Em algumas nações muçulmanas, as mulheres até mesmo já se tornaram governantes. A primeira a dirigir um país islâmico moderno foi Benazir Bhutto. Foi primeira-ministra do Paquistão em duas ocasiões, de 1988 a 1990 e de 1993 a 1996. Foi assassinada em 2007 em um atentado terrorista.

Relógio mostra momento das orações
Entre as obrigações dos muçulmanos estão as cinco orações diárias com o corpo voltado para Meca, cidade sagrada. Para não perder o horário de cada uma, a família de Tamara trouxe do Líbano um relógio que avisa a hora exata em que devem ser realizadas.
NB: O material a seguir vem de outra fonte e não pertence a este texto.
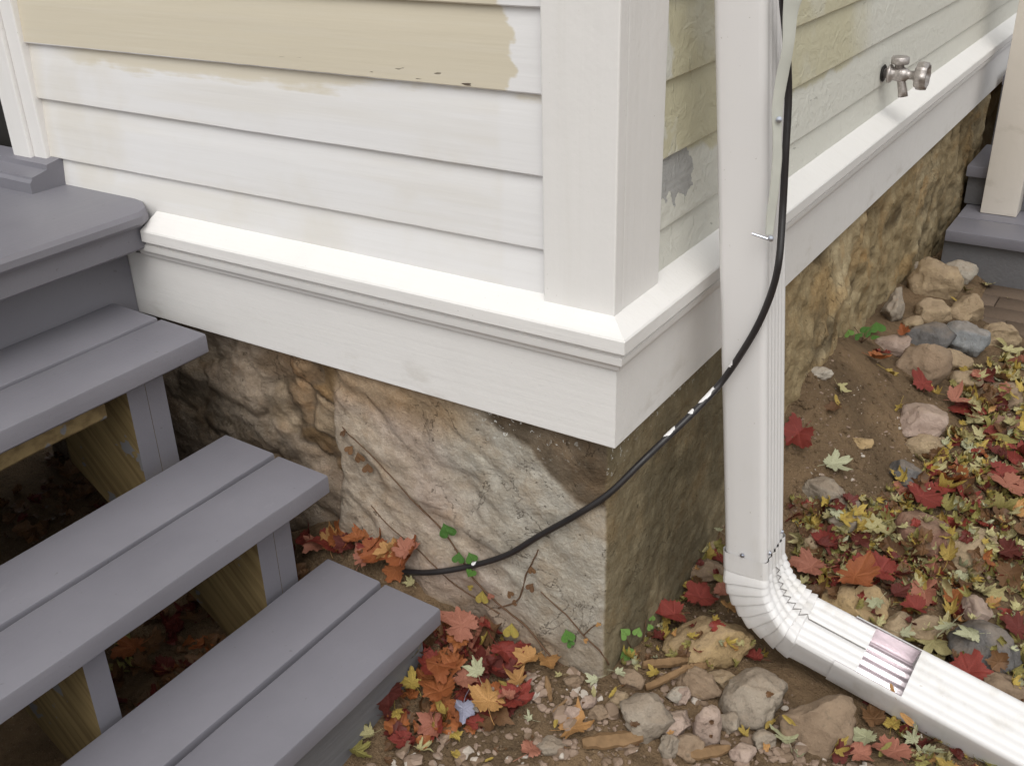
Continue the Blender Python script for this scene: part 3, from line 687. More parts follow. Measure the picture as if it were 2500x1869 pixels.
rings = [ring_at(e1+el*.02, sx_end, -el, sec3, .955, ROLL), ring_at(e1, sx_end, -el, sec3, .965, ROLL)]+[ring_at(e1+el*.9*i/16, sx_end, -el, sec3, 1.0+.02*i/16, ROLL) for i in range(17)]
sweep(mb, rings); mb.build('extension', M_SPOUT, ds, False, math.radians(30))
# screws
def screw(c, nrm, r=.0042, parent=ds):
    mb = MB(); M = Matrix.Translation(Vector(c)) @ Vector(nrm).to_track_quat('Z', 'Y').to_matrix().to_4x4()
    mb.lathe([(0, .004), (r*.6, .0036), (r*.62, .002), (r, .0018), (r, 0)], M, 10); return mb.build('screw', M_ZINC, parent)
def Z(n, x, y):                               # survey crops -> photo pixels
    ox, oy = {1: (0, 0), 2: (830, 0), 3: (1650, 0), 4: (0, 620), 5: (830, 620), 6: (1650, 620), 7: (0, 1229), 8: (830, 1229), 9: (1650, 1229)}[n]
    return ox+x*.38689, oy+y*.38689
fy = bot[1]-WY/2-.0025
screw(hit(*Z(9, 420, 325), 1, fy), (0, -1, .05)); screw(hit(*Z(9, 590, 310), 0, bot[0]+WX/2+.001), (1, 0, 0)); screw(hit(*Z(9, 668, 175), 0, bot[0]+WX/2+.001), (1, 0, 0))

# loose strap hanging at the right of the pipe
def strap():
    L = [(745, -60), (738, 0), (722, 100), (708, 300), (672, 480), (642, 680), (640, 850), (640, 1000), (622, 1200), (602, 1350), (590, 1480)]
    P = [Vector(hit(*Z(3, *q), 1, .196)) for q in L]
    wd = [.026, .025, .020, .016, .017, .016, .013, .014, .014, .014, .012]
    # resample
    mb = MB(); V = []; F = []
    Q = catmull(P, 6); W_ = np.interp(np.linspace(0, 1, len(Q)), np.linspace(0, 1, len(P)), wd)
    for i, p in enumerate(Q):
        t = (Q[min(i+1, len(Q)-1)]-Q[max(i-1, 0)]).normalized(); tw = .5*math.sin(i*.33)
        nr = Vector((.45*math.cos(tw)+.25, -.9, .1)); sd_ = t.cross(nr).normalized(); nn = sd_.cross(t).normalized()
        for (a, b) in ((-1, 0), (-.8, 1), (.8, 1), (1, 0), (1, -1), (-1, -1)): V.append(p+sd_*a*W_[i]/2+nn*b*.0012)
    k = 6
    for i in range(len(Q)-1):
        for j in range(k): F.append([i*k+j, i*k+(j+1) % k, (i+1)*k+(j+1) % k, (i+1)*k+j])
    F += [list(range(k)), [(len(Q)-1)*k+j for j in range(k)]]
    vs, fs = mb.add(V, F); bmesh.ops.recalc_face_normals(mb.bm, faces=fs)
    o = mb.build('strap', M_STRAP, ds, False, math.radians(40))
    for c_, nr in ((hit(*Z(3, 652, 755), 1, .193), (.3, -1, .1)), (hit(*Z(3, 600, 1505), 1, .19), (.3, -1, .1))):
        sc_ = screw(c_, nr, .0045, ds)
    mb = MB(); p = Vector(hit(*Z(3, 590, 1510), 1, .196)); mb.tube([p, p+Vector((-.026, -.004, .006))], [.0022, .0018], 8); mb.build('screw', M_ZINC, ds)
def catmull(P, n):
    P = [Vector(p) for p in P]; out = []
    for i in range(len(P)-1):
        a, b, c, d = P[max(i-1, 0)], P[i], P[i+1], P[min(i+2, len(P)-1)]
        for j in range(n):
            t = j/n; out.append(.5*((2*b)+(c-a)*t+(2*a-5*b+4*c-d)*t*t+(3*b-a-3*c+d)*t**3))
    out.append(P[-1]); return out
strap()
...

O aparelho também mostra as datas dos calendários gregoriano (seguido por ocidentais) e islâmico, que leva em conta as fases da lua. Eles estão no ano 1431.

É a religião que mais cresce
Não se sabe ao certo, mas calcula-se que existam cerca de 1,5 bilhão de muçulmanos espalhados pelo mundo. O islamismo é a religião que mais cresce atualmente. Não se restringe apenas aos árabes. Há muitos outros povos que a seguem, como persas, turcos, palestinos e curdos.
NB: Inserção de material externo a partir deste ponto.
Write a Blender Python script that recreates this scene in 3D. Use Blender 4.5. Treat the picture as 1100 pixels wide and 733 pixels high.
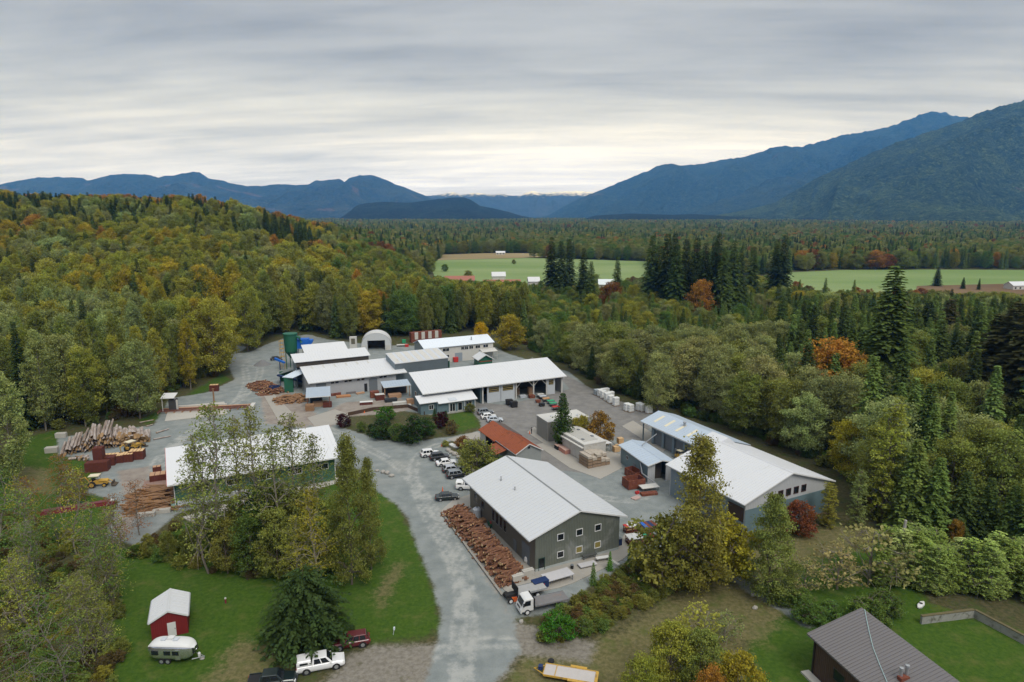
import bpy, bmesh, math, random
import numpy as np
from mathutils import Vector, Matrix, noise as mnoise
R = math.radians
sc = bpy.context.scene
for o in list(bpy.data.objects): bpy.data.objects.remove(o)
COL = sc.collection
rnd = random.Random(7)

# ------------------------------------------------------------------ camera
CAM_H, FPX, PITCH = 55.0, 702.0, R(11.02)
cam_d = bpy.data.cameras.new('camera'); cam = bpy.data.objects.new('camera', cam_d); COL.objects.link(cam)
cam.location = (0, 0, CAM_H); cam.rotation_euler = (R(90) - PITCH, 0, 0)
cam_d.sensor_width = 36; cam_d.lens = FPX / 1100 * 36; cam_d.clip_start = 0.5; cam_d.clip_end = 60000
sc.camera = cam

# ------------------------------------------------------------------ light, sky, exposure
SUN_EL, SUN_AZ = R(52), R(150)          # azimuth clockwise from +Y
sun_d = bpy.data.lights.new('sun', 'SUN'); sun = bpy.data.objects.new('sun', sun_d); COL.objects.link(sun)
sun_d.energy = 1.5; sun_d.angle = R(28); sun_d.color = (1.0, 0.97, 0.92)
sun.rotation_euler = (R(90) - SUN_EL, 0, R(180) - SUN_AZ); sun.location = (0, 0, 300)
sc.view_settings.view_transform = 'Standard'; sc.view_settings.look = 'None'
sc.view_settings.exposure = 0.45; sc.view_settings.gamma = 1.0
sc.cycles.max_bounces = 6; sc.cycles.diffuse_bounces = 5; sc.cycles.glossy_bounces = 2
sc.cycles.transmission_bounces = 3; sc.cycles.volume_bounces = 1; sc.cycles.transparent_max_bounces = 6
sc.cycles.use_denoising = True; sc.cycles.sample_clamp_indirect = 4.0
sc.cycles.caustics_reflective = False; sc.cycles.caustics_refractive = False

class NT:
    """tiny helper round a node tree"""
    def __init__(s, tree): s.t = tree; s.n = tree.nodes; s.l = tree.links
    def new(s, kind, **kw):
        nd = s.n.new(kind)
        for k, v in kw.items(): setattr(nd, k, v)
        return nd
    def put(s, sock, v):
        if isinstance(v, bpy.types.NodeSocket): s.l.new(v, sock)
        elif v is not None:
            if sock.type == 'RGBA' and not isinstance(v, (int, float)) and len(v) == 3: v = (*v, 1)
            sock.default_value = v
    def math(s, op, a, b=None, clamp=False):
        nd = s.new('ShaderNodeMath', operation=op); nd.use_clamp = clamp
        s.put(nd.inputs[0], a)
        if b is not None: s.put(nd.inputs[1], b)
        return nd.outputs[0]
    def vmath(s, op, a, b=None):
        nd = s.new('ShaderNodeVectorMath', operation=op); s.put(nd.inputs[0], a)
        if b is not None: s.put(nd.inputs[1], b)
        return nd.outputs[0]
    def mix(s, f, a, b, mode='MIX'):
        nd = s.new('ShaderNodeMix', data_type='RGBA', blend_type=mode)
        s.put(nd.inputs[0], f); s.put(nd.inputs[6], a); s.put(nd.inputs[7], b)
        return nd.outputs[2]
    def noise(s, vec, scale, detail=4, rough=.55, dist=0):
        nd = s.new('ShaderNodeTexNoise'); s.put(nd.inputs['Vector'], vec)
        nd.inputs['Scale'].default_value = scale; nd.inputs['Detail'].default_value = detail
        nd.inputs['Roughness'].default_value = rough; nd.inputs['Distortion'].default_value = dist
        return nd.outputs['Fac']
    def ramp(s, v, lo, hi, smooth=True):
        nd = s.new('ShaderNodeMapRange', interpolation_type='SMOOTHSTEP' if smooth else 'LINEAR')
        s.put(nd.inputs[0], v); nd.inputs[1].default_value = lo; nd.inputs[2].default_value = hi
        return nd.outputs[0]
    def remap(s, v, lo, hi, a, b):
        nd = s.new('ShaderNodeMapRange'); s.put(nd.inputs[0], v)
        for i, x in enumerate((lo, hi, a, b)): nd.inputs[i + 1].default_value = x
        return nd.outputs[0]

world = bpy.data.worlds.new('World'); sc.world = world; world.use_nodes = True
w = NT(world.node_tree); w.n.clear()
out = w.new('ShaderNodeOutputWorld')
sky = w.new('ShaderNodeTexSky', sky_type='NISHITA'); sky.sun_disc = False
sky.sun_elevation = SUN_EL; sky.sun_rotation = SUN_AZ; sky.air_density = 1.0; sky.dust_density = 2.0
b1 = w.new('ShaderNodeBackground'); w.put(b1.inputs[0], sky.outputs[0]); b1.inputs[1].default_value = 0.1
tc = w.new('ShaderNodeTexCoord'); sep = w.new('ShaderNodeSeparateXYZ'); w.put(sep.inputs[0], tc.outputs['Generated'])
dz = w.math('MAXIMUM', sep.outputs[2], 0.0)
den = w.math('ADD', dz, 0.10)
cx = w.math('DIVIDE', sep.outputs[0], den); cy = w.math('DIVIDE', sep.outputs[1], den)
comb = w.new('ShaderNodeCombineXYZ'); w.put(comb.inputs[0], w.math('MULTIPLY', cx, 0.42)); w.put(comb.inputs[1], w.math('ADD', cy, w.math('MULTIPLY', cx, 0.07)))
pv = comb.outputs[0]
n_big = w.noise(pv, 0.55, 5, .55, .4)
n_fine = w.noise(pv, 2.6, 7, .6, .6)
n_str = w.noise(w.vmath('MULTIPLY', pv, (0.5, 1.5, 1)), 2.2, 6, .6, .2)
elev = w.math('ARCSINE', dz)
# an overcast layer: brighter low down where the deck is thin, darker deck above, unseen zenith raised to light the ground
low = w.ramp(elev, R(13.5), R(4.0))
zen = w.ramp(elev, R(20), R(80))
br = w.math('ADD', 0.345, w.math('MULTIPLY', low, 0.30))
br = w.math('ADD', br, w.math('MULTIPLY', zen, 0.62))
sig = w.math('ADD', w.math('MULTIPLY', w.math('SUBTRACT', n_big, .5), 1.75), w.math('MULTIPLY', w.math('SUBTRACT', n_fine, .5), .62))
sig = w.math('ADD', sig, w.math('MULTIPLY', w.math('SUBTRACT', n_str, .5), .78))
br = w.math('MULTIPLY', br, w.math('ADD', 1.0, sig))
az = w.math('ARCTAN2', sep.outputs[0], sep.outputs[1])
glow = w.math('MULTIPLY', w.ramp(w.math('ABSOLUTE', w.math('SUBTRACT', az, R(8))), R(34), R(2)), w.ramp(w.math('ABSOLUTE', w.math('SUBTRACT', elev, R(5.0))), R(6), R(0.5)))
br = w.math('ADD', br, w.math('MULTIPLY', glow, 0.17))
tint = w.mix(w.ramp(elev, R(1), R(9)), (0.88, 1.0, 1.46, 1), (0.945, 0.99, 1.03, 1))
cl = w.vmath('SCALE', tint); cl.node.operation = 'SCALE'; w.put(cl.node.inputs['Scale'], br)
b2 = w.new('ShaderNodeBackground'); w.put(b2.inputs[0], cl); b2.inputs[1].default_value = 1.0
ms = w.new('ShaderNodeMixShader'); ms.inputs[0].default_value = 0.95
w.l.new(b1.outputs[0], ms.inputs[1]); w.l.new(b2.outputs[0], ms.inputs[2]); w.l.new(ms.outputs[0], out.inputs[0])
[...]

No Brasil, também não há dados concretos; calcula-se que 1,5 milhão vive por aqui. No Grande ABC existem cerca de 400 famílias; é uma das maiores comunidades do País.
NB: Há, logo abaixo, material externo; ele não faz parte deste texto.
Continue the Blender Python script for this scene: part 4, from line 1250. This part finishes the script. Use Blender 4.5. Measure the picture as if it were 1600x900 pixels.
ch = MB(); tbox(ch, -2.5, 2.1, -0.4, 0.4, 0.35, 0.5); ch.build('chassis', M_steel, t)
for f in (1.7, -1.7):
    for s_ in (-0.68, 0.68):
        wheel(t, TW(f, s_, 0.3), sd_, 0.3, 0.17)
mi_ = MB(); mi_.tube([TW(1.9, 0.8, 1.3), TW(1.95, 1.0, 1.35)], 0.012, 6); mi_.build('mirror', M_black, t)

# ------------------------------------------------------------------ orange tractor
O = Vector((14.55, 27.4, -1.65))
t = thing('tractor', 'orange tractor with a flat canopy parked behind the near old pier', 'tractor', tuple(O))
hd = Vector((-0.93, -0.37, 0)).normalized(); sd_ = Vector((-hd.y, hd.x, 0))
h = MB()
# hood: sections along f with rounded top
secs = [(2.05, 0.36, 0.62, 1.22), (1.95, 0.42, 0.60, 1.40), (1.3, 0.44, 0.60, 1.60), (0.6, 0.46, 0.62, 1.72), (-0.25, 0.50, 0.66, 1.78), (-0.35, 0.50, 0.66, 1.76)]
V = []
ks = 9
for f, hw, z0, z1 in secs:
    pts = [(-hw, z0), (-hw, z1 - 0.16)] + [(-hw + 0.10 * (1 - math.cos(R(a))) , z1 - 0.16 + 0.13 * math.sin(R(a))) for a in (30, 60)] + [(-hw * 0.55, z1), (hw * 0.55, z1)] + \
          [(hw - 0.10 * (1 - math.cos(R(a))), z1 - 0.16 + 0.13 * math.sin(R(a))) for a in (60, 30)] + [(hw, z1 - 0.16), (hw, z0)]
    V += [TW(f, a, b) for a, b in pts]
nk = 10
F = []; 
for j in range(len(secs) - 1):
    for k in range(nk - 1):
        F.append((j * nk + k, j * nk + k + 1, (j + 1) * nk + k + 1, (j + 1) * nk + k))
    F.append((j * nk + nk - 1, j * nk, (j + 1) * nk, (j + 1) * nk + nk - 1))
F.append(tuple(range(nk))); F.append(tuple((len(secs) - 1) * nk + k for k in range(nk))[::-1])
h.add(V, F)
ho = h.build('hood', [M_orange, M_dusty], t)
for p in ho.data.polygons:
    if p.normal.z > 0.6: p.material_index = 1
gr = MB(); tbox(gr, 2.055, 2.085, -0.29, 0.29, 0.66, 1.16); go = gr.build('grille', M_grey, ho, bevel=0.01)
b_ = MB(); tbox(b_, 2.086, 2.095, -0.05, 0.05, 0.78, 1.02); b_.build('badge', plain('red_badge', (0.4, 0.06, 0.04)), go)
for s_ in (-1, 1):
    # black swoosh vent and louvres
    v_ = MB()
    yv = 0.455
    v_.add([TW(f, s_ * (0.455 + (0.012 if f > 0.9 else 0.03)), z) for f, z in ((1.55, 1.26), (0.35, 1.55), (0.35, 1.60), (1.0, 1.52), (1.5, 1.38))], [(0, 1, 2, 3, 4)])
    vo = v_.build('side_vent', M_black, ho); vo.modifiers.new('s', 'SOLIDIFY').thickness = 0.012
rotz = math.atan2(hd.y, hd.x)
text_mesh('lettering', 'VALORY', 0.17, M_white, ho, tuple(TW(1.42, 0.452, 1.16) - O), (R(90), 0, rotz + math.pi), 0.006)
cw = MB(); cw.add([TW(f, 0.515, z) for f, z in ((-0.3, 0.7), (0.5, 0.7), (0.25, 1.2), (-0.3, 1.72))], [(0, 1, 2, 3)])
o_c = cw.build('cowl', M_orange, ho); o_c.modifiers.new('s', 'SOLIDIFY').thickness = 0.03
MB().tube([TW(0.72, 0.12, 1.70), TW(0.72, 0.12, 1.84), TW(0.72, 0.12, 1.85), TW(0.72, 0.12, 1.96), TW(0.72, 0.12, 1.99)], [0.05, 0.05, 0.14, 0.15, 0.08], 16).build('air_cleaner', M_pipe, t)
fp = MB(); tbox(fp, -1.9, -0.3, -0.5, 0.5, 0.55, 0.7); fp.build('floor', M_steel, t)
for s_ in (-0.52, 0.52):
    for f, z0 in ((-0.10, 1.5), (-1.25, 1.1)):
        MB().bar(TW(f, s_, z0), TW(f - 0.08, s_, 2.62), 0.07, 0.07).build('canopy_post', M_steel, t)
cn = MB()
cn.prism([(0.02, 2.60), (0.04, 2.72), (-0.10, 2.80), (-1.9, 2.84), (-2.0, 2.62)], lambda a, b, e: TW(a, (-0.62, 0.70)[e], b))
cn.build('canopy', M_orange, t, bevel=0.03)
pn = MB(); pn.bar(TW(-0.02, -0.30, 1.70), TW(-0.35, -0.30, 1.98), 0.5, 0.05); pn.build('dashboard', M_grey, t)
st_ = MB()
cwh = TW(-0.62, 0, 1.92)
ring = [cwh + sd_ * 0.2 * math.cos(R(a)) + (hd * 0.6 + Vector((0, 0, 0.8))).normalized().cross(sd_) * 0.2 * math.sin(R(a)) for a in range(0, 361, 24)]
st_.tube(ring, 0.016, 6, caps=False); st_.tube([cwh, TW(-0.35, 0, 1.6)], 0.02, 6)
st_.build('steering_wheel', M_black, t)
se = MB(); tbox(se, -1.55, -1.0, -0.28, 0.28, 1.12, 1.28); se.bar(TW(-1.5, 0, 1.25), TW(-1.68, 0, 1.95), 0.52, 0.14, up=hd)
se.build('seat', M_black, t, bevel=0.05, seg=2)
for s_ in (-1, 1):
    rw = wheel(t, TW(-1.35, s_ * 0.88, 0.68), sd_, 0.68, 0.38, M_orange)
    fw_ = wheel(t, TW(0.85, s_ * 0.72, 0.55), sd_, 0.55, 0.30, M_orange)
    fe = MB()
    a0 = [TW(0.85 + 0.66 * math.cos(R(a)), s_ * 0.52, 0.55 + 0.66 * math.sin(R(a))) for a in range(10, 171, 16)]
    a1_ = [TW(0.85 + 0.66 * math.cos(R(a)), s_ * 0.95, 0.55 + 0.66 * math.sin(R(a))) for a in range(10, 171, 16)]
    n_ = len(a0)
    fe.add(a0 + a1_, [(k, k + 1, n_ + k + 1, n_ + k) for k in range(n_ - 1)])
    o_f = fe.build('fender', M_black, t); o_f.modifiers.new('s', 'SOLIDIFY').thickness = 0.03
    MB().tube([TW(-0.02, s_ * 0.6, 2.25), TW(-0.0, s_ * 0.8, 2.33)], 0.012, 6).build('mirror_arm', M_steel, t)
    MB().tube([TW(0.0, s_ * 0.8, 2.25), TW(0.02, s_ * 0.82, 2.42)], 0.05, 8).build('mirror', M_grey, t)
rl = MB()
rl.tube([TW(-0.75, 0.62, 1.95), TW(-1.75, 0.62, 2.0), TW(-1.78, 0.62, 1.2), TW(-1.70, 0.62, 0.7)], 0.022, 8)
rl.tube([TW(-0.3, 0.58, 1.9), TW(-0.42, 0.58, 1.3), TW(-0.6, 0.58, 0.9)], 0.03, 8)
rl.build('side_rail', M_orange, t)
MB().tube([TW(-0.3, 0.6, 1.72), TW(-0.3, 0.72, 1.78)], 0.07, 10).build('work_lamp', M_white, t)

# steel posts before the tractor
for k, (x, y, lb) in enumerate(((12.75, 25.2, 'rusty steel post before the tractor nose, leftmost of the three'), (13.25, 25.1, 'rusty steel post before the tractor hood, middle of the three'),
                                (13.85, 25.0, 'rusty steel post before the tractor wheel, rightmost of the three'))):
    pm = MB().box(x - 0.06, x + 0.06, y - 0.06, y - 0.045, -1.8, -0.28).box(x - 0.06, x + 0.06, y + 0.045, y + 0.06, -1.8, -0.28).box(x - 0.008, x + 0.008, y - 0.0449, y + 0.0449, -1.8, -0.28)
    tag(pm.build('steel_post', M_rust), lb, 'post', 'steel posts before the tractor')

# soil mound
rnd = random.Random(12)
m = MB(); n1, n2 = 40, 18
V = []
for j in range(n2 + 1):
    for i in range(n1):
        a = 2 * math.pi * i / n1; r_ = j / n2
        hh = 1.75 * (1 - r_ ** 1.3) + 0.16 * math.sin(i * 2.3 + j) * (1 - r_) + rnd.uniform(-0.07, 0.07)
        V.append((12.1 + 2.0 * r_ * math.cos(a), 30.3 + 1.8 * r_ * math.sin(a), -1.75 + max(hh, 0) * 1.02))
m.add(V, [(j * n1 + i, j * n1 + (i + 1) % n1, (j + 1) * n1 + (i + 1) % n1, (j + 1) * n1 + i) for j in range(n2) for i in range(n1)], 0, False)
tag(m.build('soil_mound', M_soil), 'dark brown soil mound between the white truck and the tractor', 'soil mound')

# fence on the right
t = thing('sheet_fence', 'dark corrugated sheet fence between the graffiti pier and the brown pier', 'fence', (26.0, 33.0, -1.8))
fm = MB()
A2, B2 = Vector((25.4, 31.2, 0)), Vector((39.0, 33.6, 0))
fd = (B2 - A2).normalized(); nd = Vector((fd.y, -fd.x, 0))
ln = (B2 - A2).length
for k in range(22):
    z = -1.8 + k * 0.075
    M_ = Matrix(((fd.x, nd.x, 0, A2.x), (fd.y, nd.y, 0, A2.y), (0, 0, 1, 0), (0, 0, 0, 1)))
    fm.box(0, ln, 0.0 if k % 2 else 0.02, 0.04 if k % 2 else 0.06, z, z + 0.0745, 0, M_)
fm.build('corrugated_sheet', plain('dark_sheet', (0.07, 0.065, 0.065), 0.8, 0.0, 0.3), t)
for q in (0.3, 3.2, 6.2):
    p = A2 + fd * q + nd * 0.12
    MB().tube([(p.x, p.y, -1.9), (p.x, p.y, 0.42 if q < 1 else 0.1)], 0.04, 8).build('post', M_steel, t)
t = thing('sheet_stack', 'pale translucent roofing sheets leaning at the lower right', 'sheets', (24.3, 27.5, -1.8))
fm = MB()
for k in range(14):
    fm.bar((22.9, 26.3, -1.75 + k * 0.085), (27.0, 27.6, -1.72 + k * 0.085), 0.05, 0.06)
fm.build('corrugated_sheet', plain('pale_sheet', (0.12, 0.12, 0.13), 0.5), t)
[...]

O islamismo foi fundado no século 7 pelo profeta Mohammad, conhecido pelos brasileiros como Maomé. Nasceu em Meca, na Arábia Saudita, cidade sagrada para quem segue essa religião.

Diferentemente dos cristãos, os muçulmanos acreditam que Jesus foi importante profeta. Maria também é muito respeitada, considerada modelo de mulher e comportamento.

Por Deus - A palavra Islã quer dizer submissão, referindo-se à obrigação que os muçulmanos têm de respeitar e aceitar a vontade de Deus. Também está relacionada à palavra árabe salam, que significa paz.

A religião é completamente contra a violência causada por terroristas muçulmanos, chamados extremistas ou radicais religiosos. Movidos pelo ódio, acreditam que, ao causar atentados e matar pessoas, estão protegendo sua crença e fazendo o que Alá - como Deus é chamado em árabe - deseja e espera deles.